Possible Reasons Channel Filters in Agent Configuration doesn't Work Properly

  1. Review what file types are monitored or ignored.
  2. You may have more than one Agent Configuration
  3. Check the order of monitoring or ignoring if it doesn't work correctly. The order does matter. 
  4. See if you use different filters for the endpoints that are located on or off the corporate network.

These suggestions apply to Application File Access, CD/DVD, Local Drive, and Cloud

Go to the Agent Configuration

Go to System > Agent > Agent Configuration then click on the "Channel Filters" tab.

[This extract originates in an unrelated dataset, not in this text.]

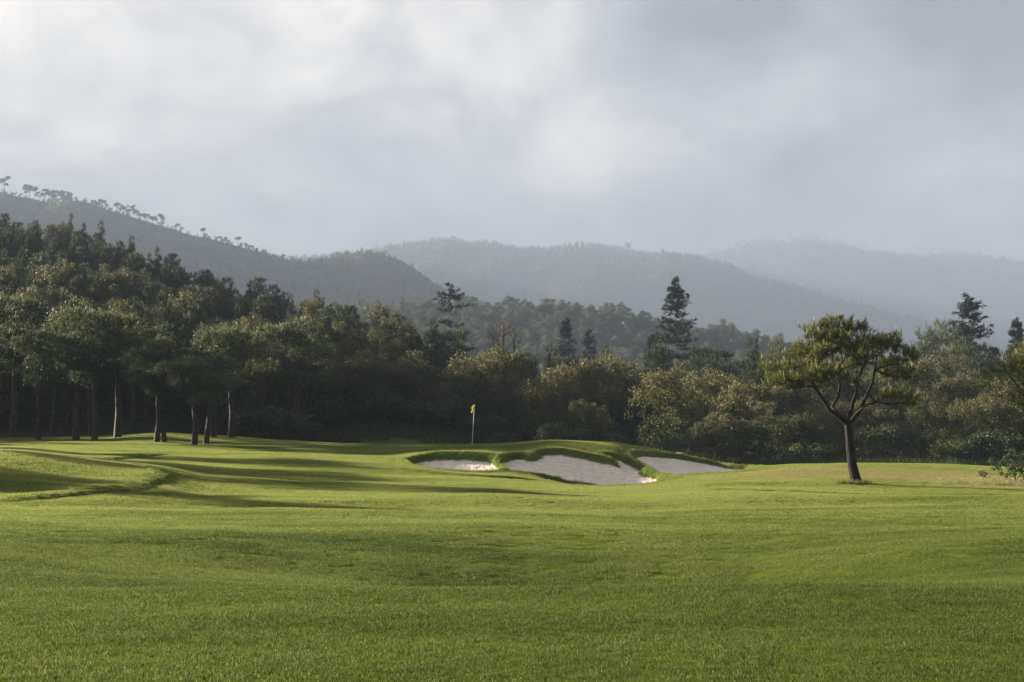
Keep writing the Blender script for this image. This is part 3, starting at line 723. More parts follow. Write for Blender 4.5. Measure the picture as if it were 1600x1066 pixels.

You use the Filter by File Properties section to create and edit monitoring filters. Using this option lets you optimize performance and reduce false positives by filtering files before detection occurs. Based on the filters you set, the DLP Agent monitors or ignores data based on protocol, destination, file size, file type, or file path. Existing filters are listed in this section. The filters run in the order they appear in the list as determined by the Order column.

True file type filtering

The DLP Agent for Windows can filter specific types of files to monitor based on file signature data, also known as the true file type. File signature data, generally a short sequence of bytes at the beginning of the file, is used to identify or verify the file type. So, you cannot change the extension to prevent DLP from monitoring a file type.  For example, if a user changes the .doc file name extension to .jpg, the agent can identify the file based on its signature as a DOC file, and either monitor or ignore it based on the agent configuration filter.

Note: Text files (.txt) do not contain file signature data; consequently, the agent can only monitor or ignore these types of files based on the file extension. True type filtering is not possible for TXT files.

Note: Filtering on the DLP Agent for Mac occurs using the file extension only. True file type filtering is not supported for the DLP Agent for Mac.